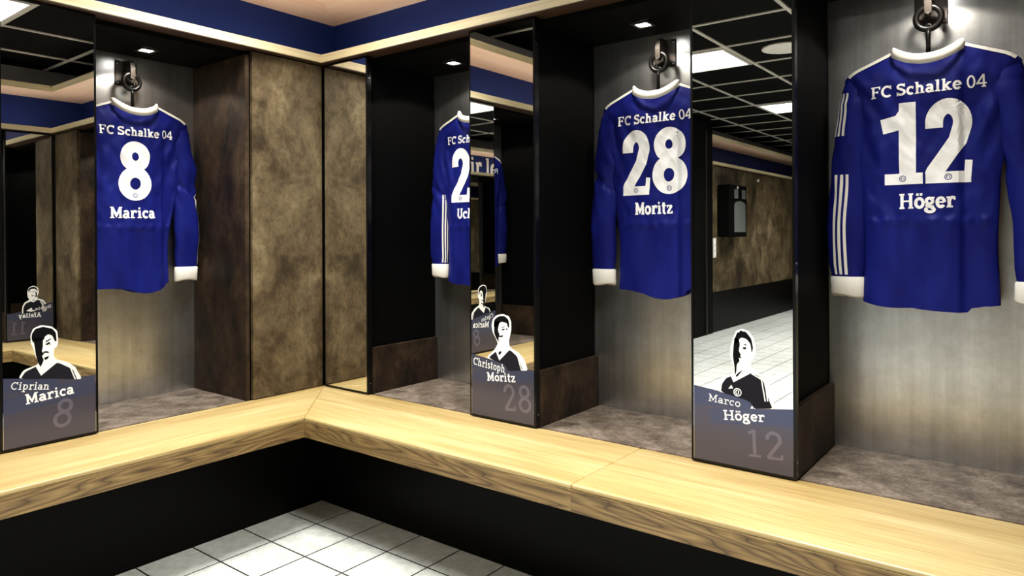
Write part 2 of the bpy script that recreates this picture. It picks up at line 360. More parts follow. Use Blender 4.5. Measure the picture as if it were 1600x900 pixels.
# ------------------------------------------------------------------ lettering: slab-serif strokes
TS = .105
def arc(cx, cy, rx, ry, a0, a1, n=None):
    n = n or max(8, int(abs(a1-a0)/11))
    return [(cx+rx*math.cos(R(a0+(a1-a0)*i/n)), cy+ry*math.sin(R(a0+(a1-a0)*i/n))) for i in range(n+1)]
def ser(x0, x1, y): return ('s', [(x0, y), (x1, y)])
h_ = TS/2
GL = {
 'F': (.80, [('l', [(.2, 0), (.2, 1)]), ser(.02, .42, h_), ser(.02, .74, 1-h_), ser(.2, .56, .53), ('s', [(.72, 1), (.72, .74)]), ('s', [(.55, .64), (.55, .42)])]),
 'C': (.88, [('l', arc(.47, .5, .37, .42, 48, 312)), ('s', [(.77, 1), (.77, .68)])]),
 'S': (.74, [('l', arc(.36, .735, .25, .185, 20, 270)+arc(.36, .285, .28, .205, 90, -160)[1:]), ('s', [(.62, 1), (.62, .72)]), ('s', [(.06, .0), (.06, .3)])]),
 's': (.54, [('l', arc(.26, .52, .17, .13, 20, 270)+arc(.26, .2, .19, .145, 90, -160)[1:])]),
 'c': (.58, [('l', arc(.32, .35, .235, .285, 50, 312)), ('s', [(.49, .69), (.49, .47)])]),
 'h': (.80, [('l', [(.2, 0), (.2, 1)]), ser(.03, .38, h_), ser(.03, .2, 1-h_), ('l', [(.2, .38)]+arc(.39, .42, .19, .21, 150, 0)+[(.58, 0)]), ser(.43, .77, h_)]),
 'a': (.64, [('l', arc(.28, .46, .2, .17, 155, 0)+[(.48, .06)]), ('l', arc(.27, .21, .19, .15, 0, 360)), ser(.42, .64, h_)]),
 'l': (.42, [('l', [(.21, 0), (.21, 1)]), ser(.02, .4, h_), ser(.03, .21, 1-h_)]),
 'k': (.80, [('l', [(.2, 0), (.2, 1)]), ser(.03, .38, h_), ser(.03, .2, 1-h_), ('l', [(.2, .26), (.58, .66)]), ('l', [(.32, .4), (.62, .03)]), ser(.42, .74, .7-h_), ser(.5, .8, h_)]),
 'e': (.62, [('l', arc(.32, .35, .235, .285, 2, 322)), ('s', [(.08, .36), (.55, .36)])]),
 '0': (.64, [('t', arc(.32, .5, .24, .44, 0, 360))]),
 '4': (.74, [('t', [(.52, 1), (.06, .3), (.72, .3)]), ('t', [(.52, 1), (.52, 0)]), ser(.36, .68, h_)]),
 'M': (1.1, [('l', [(.2, 0), (.2, 1)]), ('l', [(.9, 0), (.9, 1)]), ('l', [(.2, .98), (.55, .2), (.9, .98)]), ser(.02, .38, h_), ser(.72, 1.08, h_), ser(.02, .24, 1-h_), ser(.86, 1.08, 1-h_)]),
 'r': (.58, [('l', [(.2, 0), (.2, .7)]), ser(.03, .42, h_), ser(.03, .2, .7-h_), ('l', [(.2, .4)]+arc(.42, .38, .2, .26, 150, 55)), ('s', [(.53, .68), (.53, .48)])]),
 'i': (.42, [('l', [(.21, 0), (.21, .7)]), ser(.02, .4, h_), ser(.03, .21, .7-h_), ('d', (.2, .9))]),
 'o': (.68, [('l', arc(.34, .35, .245, .285, 0, 360))]),
 't': (.48, [('l', [(.2, .92), (.2, .2)]+arc(.33, .2, .13, .14, 190, 300)), ser(.02, .44, .66)]),
 'z': (.60, [ser(.06, .54, .7-h_), ('l', [(.5, .64), (.1, .06)]), ser(.05, .56, h_), ('s', [(.08, .7), (.08, .5)]), ('s', [(.54, 0), (.54, .2)])]),
 'H': (1.0, [('l', [(.2, 0), (.2, 1)]), ('l', [(.8, 0), (.8, 1)]), ser(.2, .8, .5), ser(.02, .38, h_), ser(.62, .98, h_), ser(.02, .38, 1-h_), ser(.62, .98, 1-h_)]),
 'g': (.66, [('l', arc(.29, .46, .2, .18, 0, 360)), ('l', [(.2, .3), (.13, .18), (.26, .1), (.46, .08)]+arc(.3, -.1, .27, .14, 55, -235)), ser(.44, .64, .66)]),
 'p': (.72, [('l', [(.2, .7), (.2, -.3)]), ser(.03, .4, -.3+h_), ser(.03, .2, .7-h_), ('l', arc(.38, .35, .22, .285, 0, 360))]),
 'n': (.80, [('l', [(.2, 0), (.2, .7)]), ser(.03, .38, h_), ser(.03, .2, .7-h_), ('l', [(.2, .38)]+arc(.39, .42, .19, .21, 150, 0)+[(.58, 0)]), ser(.43, .77, h_)]),
 'b': (.72, [('l', [(.2, 1), (.2, 0)]), ser(.03, .2, 1-h_), ('l', arc(.38, .35, .22, .285, 0, 360))]),
 'd': (.74, [('l', [(.54, 1), (.54, 0)]), ser(.38, .54, 1-h_), ser(.54, .72, h_), ('l', arc(.34, .35, .22, .285, 0, 360))]),
 'm': (1.16, [('l', [(.2, 0), (.2, .7)]), ser(.03, .36, h_), ser(.03, .2, .7-h_), ('l', [(.2, .38)]+arc(.38, .42, .18, .21, 150, 0)+[(.56, 0)]), ('l', [(.56, .38)]+arc(.74, .42, .18, .21, 150, 0)+[(.92, 0)]), ser(.45, .7, h_), ser(.8, 1.1, h_)]),
 'f': (.46, [('l', [(.2, 0), (.2, .74)]+arc(.36, .76, .16, .18, 175, 60)), ser(.02, .42, h_), ser(.03, .42, .66)]),
 'y': (.74, [('l', [(.14, .68), (.37, .06)]), ('l', [(.6, .68), (.3, -.2), (.12, -.26)]), ser(.02, .3, .7-h_), ser(.46, .72, .7-h_)]),
 'A': (.96, [('l', [(.16, .02), (.48, .96), (.8, .02)]), ser(.28, .7, .32), ser(.0, .33, h_), ser(.63, .96, h_)]),
 'I': (.44, [('l', [(.22, 0), (.22, 1)]), ser(.03, .41, h_), ser(.03, .41, 1-h_)]),
 'U': (.96, [('l', [(.2, 1), (.2, .34)]+arc(.48, .34, .28, .27, 180, 360)+[(.76, 1)]), ser(.02, .38, 1-h_), ser(.58, .94, 1-h_)]),
 'W': (1.3, [('l', [(.14, .98), (.4, .06), (.65, .9), (.9, .06), (1.16, .98)]), ser(0, .3, 1-h_), ser(1.0, 1.3, 1-h_)]),
 ' ': (.26, []),
}
GL['ö'] = (.68, GL['o'][1]+[('d', (.22, .9)), ('d', (.46, .9))])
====
__TASK DESCRIPTION__.
Copy out each line exactly, without the pictures.

__WRITTEN RESPONSE__.
Write part 2 of the bpy script that recreates this picture. It picks up at line 360. More parts follow. Use Blender 4.5. Measure the picture as if it were 1600x900 pixels.
# ------------------------------------------------------------------ lettering: slab-serif strokes
TS = .105
def arc(cx, cy, rx, ry, a0, a1, n=None):
    n = n or max(8, int(abs(a1-a0)/11))
    return [(cx+rx*math.cos(R(a0+(a1-a0)*i/n)), cy+ry*math.sin(R(a0+(a1-a0)*i/n))) for i in range(n+1)]
def ser(x0, x1, y): return ('s', [(x0, y), (x1, y)])
h_ = TS/2
GL = {
 'F': (.80, [('l', [(.2, 0), (.2, 1)]), ser(.02, .42, h_), ser(.02, .74, 1-h_), ser(.2, .56, .53), ('s', [(.72, 1), (.72, .74)]), ('s', [(.55, .64), (.55, .42)])]),
 'C': (.88, [('l', arc(.47, .5, .37, .42, 48, 312)), ('s', [(.77, 1), (.77, .68)])]),
 'S': (.74, [('l', arc(.36, .735, .25, .185, 20, 270)+arc(.36, .285, .28, .205, 90, -160)[1:]), ('s', [(.62, 1), (.62, .72)]), ('s', [(.06, .0), (.06, .3)])]),
 's': (.54, [('l', arc(.26, .52, .17, .13, 20, 270)+arc(.26, .2, .19, .145, 90, -160)[1:])]),
 'c': (.58, [('l', arc(.32, .35, .235, .285, 50, 312)), ('s', [(.49, .69), (.49, .47)])]),
 'h': (.80, [('l', [(.2, 0), (.2, 1)]), ser(.03, .38, h_), ser(.03, .2, 1-h_), ('l', [(.2, .38)]+arc(.39, .42, .19, .21, 150, 0)+[(.58, 0)]), ser(.43, .77, h_)]),
 'a': (.64, [('l', arc(.28, .46, .2, .17, 155, 0)+[(.48, .06)]), ('l', arc(.27, .21, .19, .15, 0, 360)), ser(.42, .64, h_)]),
 'l': (.42, [('l', [(.21, 0), (.21, 1)]), ser(.02, .4, h_), ser(.03, .21, 1-h_)]),
 'k': (.80, [('l', [(.2, 0), (.2, 1)]), ser(.03, .38, h_), ser(.03, .2, 1-h_), ('l', [(.2, .26), (.58, .66)]), ('l', [(.32, .4), (.62, .03)]), ser(.42, .74, .7-h_), ser(.5, .8, h_)]),
 'e': (.62, [('l', arc(.32, .35, .235, .285, 2, 322)), ('s', [(.08, .36), (.55, .36)])]),
 '0': (.64, [('t', arc(.32, .5, .24, .44, 0, 360))]),
 '4': (.74, [('t', [(.52, 1), (.06, .3), (.72, .3)]), ('t', [(.52, 1), (.52, 0)]), ser(.36, .68, h_)]),
 'M': (1.1, [('l', [(.2, 0), (.2, 1)]), ('l', [(.9, 0), (.9, 1)]), ('l', [(.2, .98), (.55, .2), (.9, .98)]), ser(.02, .38, h_), ser(.72, 1.08, h_), ser(.02, .24, 1-h_), ser(.86, 1.08, 1-h_)]),
 'r': (.58, [('l', [(.2, 0), (.2, .7)]), ser(.03, .42, h_), ser(.03, .2, .7-h_), ('l', [(.2, .4)]+arc(.42, .38, .2, .26, 150, 55)), ('s', [(.53, .68), (.53, .48)])]),
 'i': (.42, [('l', [(.21, 0), (.21, .7)]), ser(.02, .4, h_), ser(.03, .21, .7-h_), ('d', (.2, .9))]),
 'o': (.68, [('l', arc(.34, .35, .245, .285, 0, 360))]),
 't': (.48, [('l', [(.2, .92), (.2, .2)]+arc(.33, .2, .13, .14, 190, 300)), ser(.02, .44, .66)]),
 'z': (.60, [ser(.06, .54, .7-h_), ('l', [(.5, .64), (.1, .06)]), ser(.05, .56, h_), ('s', [(.08, .7), (.08, .5)]), ('s', [(.54, 0), (.54, .2)])]),
 'H': (1.0, [('l', [(.2, 0), (.2, 1)]), ('l', [(.8, 0), (.8, 1)]), ser(.2, .8, .5), ser(.02, .38, h_), ser(.62, .98, h_), ser(.02, .38, 1-h_), ser(.62, .98, 1-h_)]),
 'g': (.66, [('l', arc(.29, .46, .2, .18, 0, 360)), ('l', [(.2, .3), (.13, .18), (.26, .1), (.46, .08)]+arc(.3, -.1, .27, .14, 55, -235)), ser(.44, .64, .66)]),
 'p': (.72, [('l', [(.2, .7), (.2, -.3)]), ser(.03, .4, -.3+h_), ser(.03, .2, .7-h_), ('l', arc(.38, .35, .22, .285, 0, 360))]),
 'n': (.80, [('l', [(.2, 0), (.2, .7)]), ser(.03, .38, h_), ser(.03, .2, .7-h_), ('l', [(.2, .38)]+arc(.39, .42, .19, .21, 150, 0)+[(.58, 0)]), ser(.43, .77, h_)]),
 'b': (.72, [('l', [(.2, 1), (.2, 0)]), ser(.03, .2, 1-h_), ('l', arc(.38, .35, .22, .285, 0, 360))]),
 'd': (.74, [('l', [(.54, 1), (.54, 0)]), ser(.38, .54, 1-h_), ser(.54, .72, h_), ('l', arc(.34, .35, .22, .285, 0, 360))]),
 'm': (1.16, [('l', [(.2, 0), (.2, .7)]), ser(.03, .36, h_), ser(.03, .2, .7-h_), ('l', [(.2, .38)]+arc(.38, .42, .18, .21, 150, 0)+[(.56, 0)]), ('l', [(.56, .38)]+arc(.74, .42, .18, .21, 150, 0)+[(.92, 0)]), ser(.45, .7, h_), ser(.8, 1.1, h_)]),
 'f': (.46, [('l', [(.2, 0), (.2, .74)]+arc(.36, .76, .16, .18, 175, 60)), ser(.02, .42, h_), ser(.03, .42, .66)]),
 'y': (.74, [('l', [(.14, .68), (.37, .06)]), ('l', [(.6, .68), (.3, -.2), (.12, -.26)]), ser(.02, .3, .7-h_), ser(.46, .72, .7-h_)]),
 'A': (.96, [('l', [(.16, .02), (.48, .96), (.8, .02)]), ser(.28, .7, .32), ser(.0, .33, h_), ser(.63, .96, h_)]),
 'I': (.44, [('l', [(.22, 0), (.22, 1)]), ser(.03, .41, h_), ser(.03, .41, 1-h_)]),
 'U': (.96, [('l', [(.2, 1), (.2, .34)]+arc(.48, .34, .28, .27, 180, 360)+[(.76, 1)]), ser(.02, .38, 1-h_), ser(.58, .94, 1-h_)]),
 'W': (1.3, [('l', [(.14, .98), (.4, .06), (.65, .9), (.9, .06), (1.16, .98)]), ser(0, .3, 1-h_), ser(1.0, 1.3, 1-h_)]),
 ' ': (.26, []),
}
GL['ö'] = (.68, GL['o'][1]+[('d', (.22, .9)), ('d', (.46, .9))])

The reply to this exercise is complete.